◆ EXTRACTED MATERIAL:
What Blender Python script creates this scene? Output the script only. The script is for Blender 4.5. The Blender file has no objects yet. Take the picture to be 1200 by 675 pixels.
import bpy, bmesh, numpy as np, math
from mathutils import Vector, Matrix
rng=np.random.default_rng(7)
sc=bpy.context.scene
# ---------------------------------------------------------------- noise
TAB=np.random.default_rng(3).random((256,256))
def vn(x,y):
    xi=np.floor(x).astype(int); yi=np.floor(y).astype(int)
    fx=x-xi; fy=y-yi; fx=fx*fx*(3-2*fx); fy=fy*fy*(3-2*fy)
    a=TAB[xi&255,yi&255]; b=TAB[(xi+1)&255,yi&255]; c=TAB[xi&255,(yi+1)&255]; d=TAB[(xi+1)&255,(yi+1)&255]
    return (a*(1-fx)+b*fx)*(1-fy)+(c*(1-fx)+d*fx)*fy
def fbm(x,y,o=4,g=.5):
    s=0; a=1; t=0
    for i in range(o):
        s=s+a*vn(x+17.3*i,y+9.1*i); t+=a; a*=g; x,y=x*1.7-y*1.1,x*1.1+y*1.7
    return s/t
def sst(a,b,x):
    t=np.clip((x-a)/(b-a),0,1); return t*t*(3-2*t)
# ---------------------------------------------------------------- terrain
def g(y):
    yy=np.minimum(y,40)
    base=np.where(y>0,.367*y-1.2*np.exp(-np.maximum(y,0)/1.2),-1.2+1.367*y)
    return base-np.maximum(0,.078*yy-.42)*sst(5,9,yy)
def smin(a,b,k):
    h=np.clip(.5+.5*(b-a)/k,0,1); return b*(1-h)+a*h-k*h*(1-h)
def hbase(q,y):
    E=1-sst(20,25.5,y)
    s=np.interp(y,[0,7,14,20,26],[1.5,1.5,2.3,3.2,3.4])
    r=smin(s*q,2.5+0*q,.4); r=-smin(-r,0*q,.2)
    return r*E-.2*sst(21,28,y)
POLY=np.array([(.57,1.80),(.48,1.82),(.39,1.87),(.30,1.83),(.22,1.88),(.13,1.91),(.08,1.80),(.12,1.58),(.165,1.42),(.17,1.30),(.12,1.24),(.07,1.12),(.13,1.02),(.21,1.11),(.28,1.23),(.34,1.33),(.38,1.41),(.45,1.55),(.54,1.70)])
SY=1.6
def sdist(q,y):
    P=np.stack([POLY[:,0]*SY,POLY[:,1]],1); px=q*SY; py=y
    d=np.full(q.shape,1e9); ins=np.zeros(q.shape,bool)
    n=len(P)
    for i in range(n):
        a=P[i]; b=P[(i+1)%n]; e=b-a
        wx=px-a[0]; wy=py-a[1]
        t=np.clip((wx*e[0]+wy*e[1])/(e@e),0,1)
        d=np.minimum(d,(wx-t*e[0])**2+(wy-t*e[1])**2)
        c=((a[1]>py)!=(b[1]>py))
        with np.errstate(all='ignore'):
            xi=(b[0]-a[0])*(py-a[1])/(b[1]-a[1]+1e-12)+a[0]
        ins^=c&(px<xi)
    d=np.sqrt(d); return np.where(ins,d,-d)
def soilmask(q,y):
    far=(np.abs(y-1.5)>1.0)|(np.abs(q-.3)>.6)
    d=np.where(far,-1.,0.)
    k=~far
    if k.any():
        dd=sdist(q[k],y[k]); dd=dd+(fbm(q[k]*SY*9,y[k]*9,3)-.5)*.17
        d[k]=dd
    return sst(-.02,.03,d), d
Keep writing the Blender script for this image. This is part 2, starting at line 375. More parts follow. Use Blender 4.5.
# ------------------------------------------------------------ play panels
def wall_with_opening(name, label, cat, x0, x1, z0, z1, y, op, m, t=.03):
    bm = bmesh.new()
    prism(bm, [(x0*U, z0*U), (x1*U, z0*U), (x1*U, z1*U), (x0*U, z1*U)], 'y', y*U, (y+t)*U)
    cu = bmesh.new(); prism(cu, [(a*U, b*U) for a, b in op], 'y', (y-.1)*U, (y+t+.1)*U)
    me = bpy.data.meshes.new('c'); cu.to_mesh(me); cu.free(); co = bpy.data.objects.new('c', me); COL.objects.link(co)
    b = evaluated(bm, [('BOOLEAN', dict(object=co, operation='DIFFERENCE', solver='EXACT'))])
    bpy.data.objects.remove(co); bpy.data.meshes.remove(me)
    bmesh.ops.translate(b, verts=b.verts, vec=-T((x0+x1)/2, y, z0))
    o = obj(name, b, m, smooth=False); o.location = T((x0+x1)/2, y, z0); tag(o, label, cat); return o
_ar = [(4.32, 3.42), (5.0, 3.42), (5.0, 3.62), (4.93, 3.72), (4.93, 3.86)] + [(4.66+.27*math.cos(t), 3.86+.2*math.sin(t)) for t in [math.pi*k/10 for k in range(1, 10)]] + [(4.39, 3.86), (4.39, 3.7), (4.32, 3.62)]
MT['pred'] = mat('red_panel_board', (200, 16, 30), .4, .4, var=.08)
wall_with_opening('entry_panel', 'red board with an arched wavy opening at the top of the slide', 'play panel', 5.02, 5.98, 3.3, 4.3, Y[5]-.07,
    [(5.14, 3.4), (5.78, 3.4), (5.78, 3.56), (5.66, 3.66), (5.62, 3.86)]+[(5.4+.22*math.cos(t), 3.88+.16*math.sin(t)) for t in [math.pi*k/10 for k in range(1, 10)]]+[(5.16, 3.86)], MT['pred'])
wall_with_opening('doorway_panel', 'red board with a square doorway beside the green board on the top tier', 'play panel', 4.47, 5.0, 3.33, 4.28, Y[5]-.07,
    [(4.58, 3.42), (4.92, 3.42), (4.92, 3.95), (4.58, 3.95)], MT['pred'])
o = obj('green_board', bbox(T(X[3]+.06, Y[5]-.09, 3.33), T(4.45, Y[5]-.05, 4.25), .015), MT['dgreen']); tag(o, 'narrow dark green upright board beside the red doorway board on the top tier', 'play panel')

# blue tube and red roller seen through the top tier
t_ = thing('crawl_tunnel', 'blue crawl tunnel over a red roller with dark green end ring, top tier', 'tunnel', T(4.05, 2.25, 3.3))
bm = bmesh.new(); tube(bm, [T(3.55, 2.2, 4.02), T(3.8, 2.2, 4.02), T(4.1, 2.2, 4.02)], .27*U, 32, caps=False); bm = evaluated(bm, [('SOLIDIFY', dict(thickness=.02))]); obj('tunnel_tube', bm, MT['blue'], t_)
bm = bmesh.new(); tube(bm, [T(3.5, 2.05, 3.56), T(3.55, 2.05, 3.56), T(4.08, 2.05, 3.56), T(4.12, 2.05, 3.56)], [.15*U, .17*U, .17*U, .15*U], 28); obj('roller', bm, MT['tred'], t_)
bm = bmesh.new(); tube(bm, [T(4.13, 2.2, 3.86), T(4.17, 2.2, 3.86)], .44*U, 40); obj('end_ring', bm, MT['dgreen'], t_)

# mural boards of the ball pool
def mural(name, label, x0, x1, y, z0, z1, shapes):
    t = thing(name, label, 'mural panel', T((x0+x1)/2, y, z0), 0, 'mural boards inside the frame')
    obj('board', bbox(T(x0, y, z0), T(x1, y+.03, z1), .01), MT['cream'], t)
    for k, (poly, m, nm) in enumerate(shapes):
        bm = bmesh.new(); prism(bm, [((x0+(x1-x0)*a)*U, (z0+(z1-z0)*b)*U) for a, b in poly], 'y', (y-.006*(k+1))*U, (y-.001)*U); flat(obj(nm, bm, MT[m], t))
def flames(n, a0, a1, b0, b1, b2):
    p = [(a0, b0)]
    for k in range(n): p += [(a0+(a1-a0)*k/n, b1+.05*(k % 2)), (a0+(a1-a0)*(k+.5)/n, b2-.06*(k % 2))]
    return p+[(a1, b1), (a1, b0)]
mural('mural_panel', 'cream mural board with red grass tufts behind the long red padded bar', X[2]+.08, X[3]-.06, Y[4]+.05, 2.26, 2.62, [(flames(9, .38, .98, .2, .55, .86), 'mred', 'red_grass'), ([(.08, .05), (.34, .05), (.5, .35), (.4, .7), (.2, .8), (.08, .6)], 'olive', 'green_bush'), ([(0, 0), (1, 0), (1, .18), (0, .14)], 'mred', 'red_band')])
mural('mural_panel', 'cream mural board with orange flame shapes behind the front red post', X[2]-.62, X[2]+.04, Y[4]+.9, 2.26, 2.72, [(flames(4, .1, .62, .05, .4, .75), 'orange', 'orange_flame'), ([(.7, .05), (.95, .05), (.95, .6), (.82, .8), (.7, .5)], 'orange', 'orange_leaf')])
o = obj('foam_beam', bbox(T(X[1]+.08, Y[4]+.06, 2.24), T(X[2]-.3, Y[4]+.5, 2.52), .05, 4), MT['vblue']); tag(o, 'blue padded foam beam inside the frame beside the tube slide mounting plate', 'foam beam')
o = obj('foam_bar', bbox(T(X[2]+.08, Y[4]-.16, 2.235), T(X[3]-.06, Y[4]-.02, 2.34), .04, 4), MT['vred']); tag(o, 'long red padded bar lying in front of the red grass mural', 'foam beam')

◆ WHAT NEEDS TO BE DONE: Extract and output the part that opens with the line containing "Keep writing the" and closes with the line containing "tier', 'play panel')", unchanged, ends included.

◆ SOLUTION BELOW:
Keep writing the Blender script for this image. This is part 2, starting at line 375. More parts follow. Use Blender 4.5.
# ------------------------------------------------------------ play panels
def wall_with_opening(name, label, cat, x0, x1, z0, z1, y, op, m, t=.03):
    bm = bmesh.new()
    prism(bm, [(x0*U, z0*U), (x1*U, z0*U), (x1*U, z1*U), (x0*U, z1*U)], 'y', y*U, (y+t)*U)
    cu = bmesh.new(); prism(cu, [(a*U, b*U) for a, b in op], 'y', (y-.1)*U, (y+t+.1)*U)
    me = bpy.data.meshes.new('c'); cu.to_mesh(me); cu.free(); co = bpy.data.objects.new('c', me); COL.objects.link(co)
    b = evaluated(bm, [('BOOLEAN', dict(object=co, operation='DIFFERENCE', solver='EXACT'))])
    bpy.data.objects.remove(co); bpy.data.meshes.remove(me)
    bmesh.ops.translate(b, verts=b.verts, vec=-T((x0+x1)/2, y, z0))
    o = obj(name, b, m, smooth=False); o.location = T((x0+x1)/2, y, z0); tag(o, label, cat); return o
_ar = [(4.32, 3.42), (5.0, 3.42), (5.0, 3.62), (4.93, 3.72), (4.93, 3.86)] + [(4.66+.27*math.cos(t), 3.86+.2*math.sin(t)) for t in [math.pi*k/10 for k in range(1, 10)]] + [(4.39, 3.86), (4.39, 3.7), (4.32, 3.62)]
MT['pred'] = mat('red_panel_board', (200, 16, 30), .4, .4, var=.08)
wall_with_opening('entry_panel', 'red board with an arched wavy opening at the top of the slide', 'play panel', 5.02, 5.98, 3.3, 4.3, Y[5]-.07,
    [(5.14, 3.4), (5.78, 3.4), (5.78, 3.56), (5.66, 3.66), (5.62, 3.86)]+[(5.4+.22*math.cos(t), 3.88+.16*math.sin(t)) for t in [math.pi*k/10 for k in range(1, 10)]]+[(5.16, 3.86)], MT['pred'])
wall_with_opening('doorway_panel', 'red board with a square doorway beside the green board on the top tier', 'play panel', 4.47, 5.0, 3.33, 4.28, Y[5]-.07,
    [(4.58, 3.42), (4.92, 3.42), (4.92, 3.95), (4.58, 3.95)], MT['pred'])
o = obj('green_board', bbox(T(X[3]+.06, Y[5]-.09, 3.33), T(4.45, Y[5]-.05, 4.25), .015), MT['dgreen']); tag(o, 'narrow dark green upright board beside the red doorway board on the top tier', 'play panel')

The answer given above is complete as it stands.